Take the material and output all of it exactly.

### PROVIDED MATERIAL:
◇ ◇ ◇ ◇

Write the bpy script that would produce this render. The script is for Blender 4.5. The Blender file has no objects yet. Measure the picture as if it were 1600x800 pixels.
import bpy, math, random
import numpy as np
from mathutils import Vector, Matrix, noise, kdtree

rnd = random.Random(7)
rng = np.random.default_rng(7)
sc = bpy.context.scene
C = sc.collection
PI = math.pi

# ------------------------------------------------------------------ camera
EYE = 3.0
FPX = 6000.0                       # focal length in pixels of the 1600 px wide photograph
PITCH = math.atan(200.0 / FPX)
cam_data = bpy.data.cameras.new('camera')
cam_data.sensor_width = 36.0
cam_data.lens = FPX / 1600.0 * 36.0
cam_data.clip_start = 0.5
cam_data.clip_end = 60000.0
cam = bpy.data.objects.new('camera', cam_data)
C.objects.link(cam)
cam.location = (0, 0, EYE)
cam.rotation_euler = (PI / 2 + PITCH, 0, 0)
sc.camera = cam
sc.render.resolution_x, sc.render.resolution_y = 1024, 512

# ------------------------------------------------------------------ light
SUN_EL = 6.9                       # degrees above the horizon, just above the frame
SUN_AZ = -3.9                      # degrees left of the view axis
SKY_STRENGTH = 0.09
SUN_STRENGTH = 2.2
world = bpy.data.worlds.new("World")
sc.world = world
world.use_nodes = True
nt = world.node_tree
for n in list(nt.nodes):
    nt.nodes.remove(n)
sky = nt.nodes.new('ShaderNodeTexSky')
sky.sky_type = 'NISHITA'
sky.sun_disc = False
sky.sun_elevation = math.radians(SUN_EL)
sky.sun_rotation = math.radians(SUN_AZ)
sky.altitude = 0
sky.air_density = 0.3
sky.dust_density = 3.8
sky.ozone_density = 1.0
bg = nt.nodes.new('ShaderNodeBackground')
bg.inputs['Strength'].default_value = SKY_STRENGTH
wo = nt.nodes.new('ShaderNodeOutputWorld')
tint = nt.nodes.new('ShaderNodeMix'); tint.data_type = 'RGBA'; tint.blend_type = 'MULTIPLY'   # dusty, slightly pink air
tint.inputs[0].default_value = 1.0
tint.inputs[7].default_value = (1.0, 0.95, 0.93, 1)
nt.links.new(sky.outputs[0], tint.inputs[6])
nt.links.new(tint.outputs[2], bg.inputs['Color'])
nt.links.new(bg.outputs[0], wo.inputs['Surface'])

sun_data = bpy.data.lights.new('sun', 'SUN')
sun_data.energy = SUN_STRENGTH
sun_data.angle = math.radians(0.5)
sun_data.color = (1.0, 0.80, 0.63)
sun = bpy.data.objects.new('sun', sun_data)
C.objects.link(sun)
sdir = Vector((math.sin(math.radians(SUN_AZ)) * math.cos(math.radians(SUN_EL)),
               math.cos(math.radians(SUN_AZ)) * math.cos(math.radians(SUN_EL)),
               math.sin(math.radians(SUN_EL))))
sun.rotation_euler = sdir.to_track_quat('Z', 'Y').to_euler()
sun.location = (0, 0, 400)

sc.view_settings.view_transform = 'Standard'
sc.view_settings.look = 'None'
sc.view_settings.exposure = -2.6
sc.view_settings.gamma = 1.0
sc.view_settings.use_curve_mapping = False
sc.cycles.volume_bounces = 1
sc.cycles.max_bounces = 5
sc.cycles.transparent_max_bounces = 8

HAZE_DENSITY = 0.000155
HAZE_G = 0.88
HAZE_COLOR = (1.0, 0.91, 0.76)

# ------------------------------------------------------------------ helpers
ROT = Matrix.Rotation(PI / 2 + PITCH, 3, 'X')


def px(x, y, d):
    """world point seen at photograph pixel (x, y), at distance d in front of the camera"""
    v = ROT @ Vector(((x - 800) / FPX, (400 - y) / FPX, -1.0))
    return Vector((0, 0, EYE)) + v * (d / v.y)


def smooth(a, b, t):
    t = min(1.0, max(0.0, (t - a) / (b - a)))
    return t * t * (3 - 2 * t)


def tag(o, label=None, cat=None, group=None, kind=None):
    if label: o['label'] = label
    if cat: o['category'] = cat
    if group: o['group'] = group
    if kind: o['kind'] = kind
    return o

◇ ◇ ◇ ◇

### SOLUTION BELOW:
Write the bpy script that would produce this render. The script is for Blender 4.5. The Blender file has no objects yet. Measure the picture as if it were 1600x800 pixels.
import bpy, math, random
import numpy as np
from mathutils import Vector, Matrix, noise, kdtree

rnd = random.Random(7)
rng = np.random.default_rng(7)
sc = bpy.context.scene
C = sc.collection
PI = math.pi

# ------------------------------------------------------------------ camera
EYE = 3.0
FPX = 6000.0                       # focal length in pixels of the 1600 px wide photograph
PITCH = math.atan(200.0 / FPX)
cam_data = bpy.data.cameras.new('camera')
cam_data.sensor_width = 36.0
cam_data.lens = FPX / 1600.0 * 36.0
cam_data.clip_start = 0.5
cam_data.clip_end = 60000.0
cam = bpy.data.objects.new('camera', cam_data)
C.objects.link(cam)
cam.location = (0, 0, EYE)
cam.rotation_euler = (PI / 2 + PITCH, 0, 0)
sc.camera = cam
sc.render.resolution_x, sc.render.resolution_y = 1024, 512

# ------------------------------------------------------------------ light
SUN_EL = 6.9                       # degrees above the horizon, just above the frame
SUN_AZ = -3.9                      # degrees left of the view axis
SKY_STRENGTH = 0.09
SUN_STRENGTH = 2.2
world = bpy.data.worlds.new("World")
sc.world = world
world.use_nodes = True
nt = world.node_tree
for n in list(nt.nodes):
    nt.nodes.remove(n)
sky = nt.nodes.new('ShaderNodeTexSky')
sky.sky_type = 'NISHITA'
sky.sun_disc = False
sky.sun_elevation = math.radians(SUN_EL)
sky.sun_rotation = math.radians(SUN_AZ)
sky.altitude = 0
sky.air_density = 0.3
sky.dust_density = 3.8
sky.ozone_density = 1.0
bg = nt.nodes.new('ShaderNodeBackground')
bg.inputs['Strength'].default_value = SKY_STRENGTH
wo = nt.nodes.new('ShaderNodeOutputWorld')
tint = nt.nodes.new('ShaderNodeMix'); tint.data_type = 'RGBA'; tint.blend_type = 'MULTIPLY'   # dusty, slightly pink air
tint.inputs[0].default_value = 1.0
tint.inputs[7].default_value = (1.0, 0.95, 0.93, 1)
nt.links.new(sky.outputs[0], tint.inputs[6])
nt.links.new(tint.outputs[2], bg.inputs['Color'])
nt.links.new(bg.outputs[0], wo.inputs['Surface'])

sun_data = bpy.data.lights.new('sun', 'SUN')
sun_data.energy = SUN_STRENGTH
sun_data.angle = math.radians(0.5)
sun_data.color = (1.0, 0.80, 0.63)
sun = bpy.data.objects.new('sun', sun_data)
C.objects.link(sun)
sdir = Vector((math.sin(math.radians(SUN_AZ)) * math.cos(math.radians(SUN_EL)),
               math.cos(math.radians(SUN_AZ)) * math.cos(math.radians(SUN_EL)),
               math.sin(math.radians(SUN_EL))))
sun.rotation_euler = sdir.to_track_quat('Z', 'Y').to_euler()
sun.location = (0, 0, 400)

sc.view_settings.view_transform = 'Standard'
sc.view_settings.look = 'None'
sc.view_settings.exposure = -2.6
sc.view_settings.gamma = 1.0
sc.view_settings.use_curve_mapping = False
sc.cycles.volume_bounces = 1
sc.cycles.max_bounces = 5
sc.cycles.transparent_max_bounces = 8

HAZE_DENSITY = 0.000155
HAZE_G = 0.88
HAZE_COLOR = (1.0, 0.91, 0.76)

# ------------------------------------------------------------------ helpers
ROT = Matrix.Rotation(PI / 2 + PITCH, 3, 'X')


def px(x, y, d):
    """world point seen at photograph pixel (x, y), at distance d in front of the camera"""
    v = ROT @ Vector(((x - 800) / FPX, (400 - y) / FPX, -1.0))
    return Vector((0, 0, EYE)) + v * (d / v.y)


def smooth(a, b, t):
    t = min(1.0, max(0.0, (t - a) / (b - a)))
    return t * t * (3 - 2 * t)


def tag(o, label=None, cat=None, group=None, kind=None):
    if label: o['label'] = label
    if cat: o['category'] = cat
    if group: o['group'] = group
    if kind: o['kind'] = kind
    return o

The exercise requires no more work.